Getting Started with Machine Learning Foundation of Systems of Intelligence

Introduction

As Systems of Intelligence mature they will have machine learning at their core.  That core is what will enable the application to anticipate and influence the end-user at the point of interaction in e-commerce.  That same core keeps a real-time fraud prevention application up-to-date without requiring human intervention.

But getting that to that level of maturity will require customers to embark on a journey with small steps.  This research note will impart some best practices gleaned from leading edge customers at the (See complete interviews at Data Science Summit) in San Francisco this summer.

  1. With machine learning, the available data determines functionality.
  2. Prioritizing projects requires two roles with one the source of expected ROI and the other estimating technical feasibility.
  3. In order to make the predictions most effective, data scientists need to understand how their models fit into users’ end-to-end workflow.

With machine learning, the available data determines functionality

 As long as SoI are so custom made, the enterprise will be responsible for supplying much of the core raw material, the data.  This has to come from formerly silo’d applications, partners, and syndicated data.  Data scientists need to make sense out of all this data  by extracting the signal from the noise.  Only then can the analytic application functionality be constructed on top of this raw material.

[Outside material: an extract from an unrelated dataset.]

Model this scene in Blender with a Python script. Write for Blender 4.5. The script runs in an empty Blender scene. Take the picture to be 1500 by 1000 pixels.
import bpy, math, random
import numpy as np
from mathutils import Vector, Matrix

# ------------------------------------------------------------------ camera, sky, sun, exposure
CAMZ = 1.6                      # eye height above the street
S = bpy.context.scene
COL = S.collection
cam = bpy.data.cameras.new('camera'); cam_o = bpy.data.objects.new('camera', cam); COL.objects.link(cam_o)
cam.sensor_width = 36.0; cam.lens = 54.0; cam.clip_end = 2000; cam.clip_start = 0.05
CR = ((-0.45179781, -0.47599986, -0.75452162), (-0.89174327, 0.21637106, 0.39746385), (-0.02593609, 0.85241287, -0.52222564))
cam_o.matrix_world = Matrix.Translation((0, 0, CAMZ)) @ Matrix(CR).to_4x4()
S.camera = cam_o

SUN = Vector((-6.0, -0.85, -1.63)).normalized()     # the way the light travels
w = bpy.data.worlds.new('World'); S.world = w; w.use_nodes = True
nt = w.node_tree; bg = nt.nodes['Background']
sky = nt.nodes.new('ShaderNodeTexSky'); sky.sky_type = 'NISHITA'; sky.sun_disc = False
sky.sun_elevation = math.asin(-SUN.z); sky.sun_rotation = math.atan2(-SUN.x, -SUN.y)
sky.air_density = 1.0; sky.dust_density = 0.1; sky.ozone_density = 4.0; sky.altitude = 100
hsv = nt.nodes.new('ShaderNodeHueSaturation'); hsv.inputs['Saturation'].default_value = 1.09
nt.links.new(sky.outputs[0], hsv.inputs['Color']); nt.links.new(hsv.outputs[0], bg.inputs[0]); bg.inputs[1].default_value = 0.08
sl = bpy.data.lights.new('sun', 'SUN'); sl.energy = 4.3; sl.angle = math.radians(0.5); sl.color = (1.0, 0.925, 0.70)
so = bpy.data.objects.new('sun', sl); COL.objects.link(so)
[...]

 In other words, SoI are all about “bending” the application functionality around the available data.  If the data is incomplete, you can only deliver so much functionality.  Implementing Systems of Record was very different. They came with all the functionality out-of-the-box.  But customers had to “bend” their own business practices to fit the application’s built-in business processes.

Prioritizing projects requires two roles with one the source of expected ROI and the other estimating technical feasibility

Applications aren’t tackled with big bang projects like in the SoR era.  Custom built applications get built one project at a time.

 What’s best addressed first, a high impact project or one that is low risk?  The answer actually has more finesse than the question.  Prioritizing projects needs both a moderately tech-aware business sponsor as well as a data scientist.

 It might seem sensible to let data scientists prioritize the projects since they’re closest to the data and can best tell how much effort it would take to deliver any particular solution.  But they tend to be drawn to the most challenging problems.

 A business sponsor can best estimate not only the ROI, but the potential business impact.  You can only really estimate an ROI on a fraud prevention application if you can estimate how much fraud is taking place – beyond what you are currently capturing.

 The key take-away is to do an inventory of your data assets, described in the first section, and then a roadmap prioritized by a collaboration of business sponsors and data scientists.

In order to make the predictions most effective, data scientists need to understand how their models fit into users’ end-to-end workflow

 Deploying a model that a data scientist created or updated to an operational application requires more than management tools.  Even if there isn’t a human in the loop of operational application, the model has to fit an existing workflow with minimal disruption.

That part of the process is more in the realm of user experience or user interface design.  After the analytic model is properly integrated with the operational application, the deployment management tools are responsible for making it easy to keep the model up to date.

Tools such as Spark make it easier to update models on a laptop and move them unmodified to a production cluster.  An interchange standard called PMML makes it possible to iteratively design models in one tool and deploy them to entirely different operational applications.  Cloudera is leading work on Apache Oryx which makes it easier to update models and deploy them really quickly.  It’s actually built on Spark and Kafka.

Further along in the customer journey and after the initial SoI are in place, enterprises need to rethink the processes or products they automated with the predictive models in the first place.

Action Item

Much work around SoI’s is heavily custom.  But unlike SoR, where all the functionality comes in the box, SoI’s can only go as far as their data will take them.  So enterprises must inventory and integrate their data from internal and external sources.  That determines what analytic functionality is possible.

Rolling out the applications is anything but the big bang SoR projects.  So prioritizing what gets built depends on a combination of ROI and technical feasibility.  Doing this with high fidelity requires both a business sponsor for the ROI and a data scientists for the feasibility.

Finally, putting the predictive models into production in operational applications requires one soft skill and one tool.  The soft skill is an awareness of the user’s or application’s workflow.  The disruption, at least in the early stages, must be small.  New tools are making it easier to accelerate the process of updating the models in one tool and deploying them into production in a different application.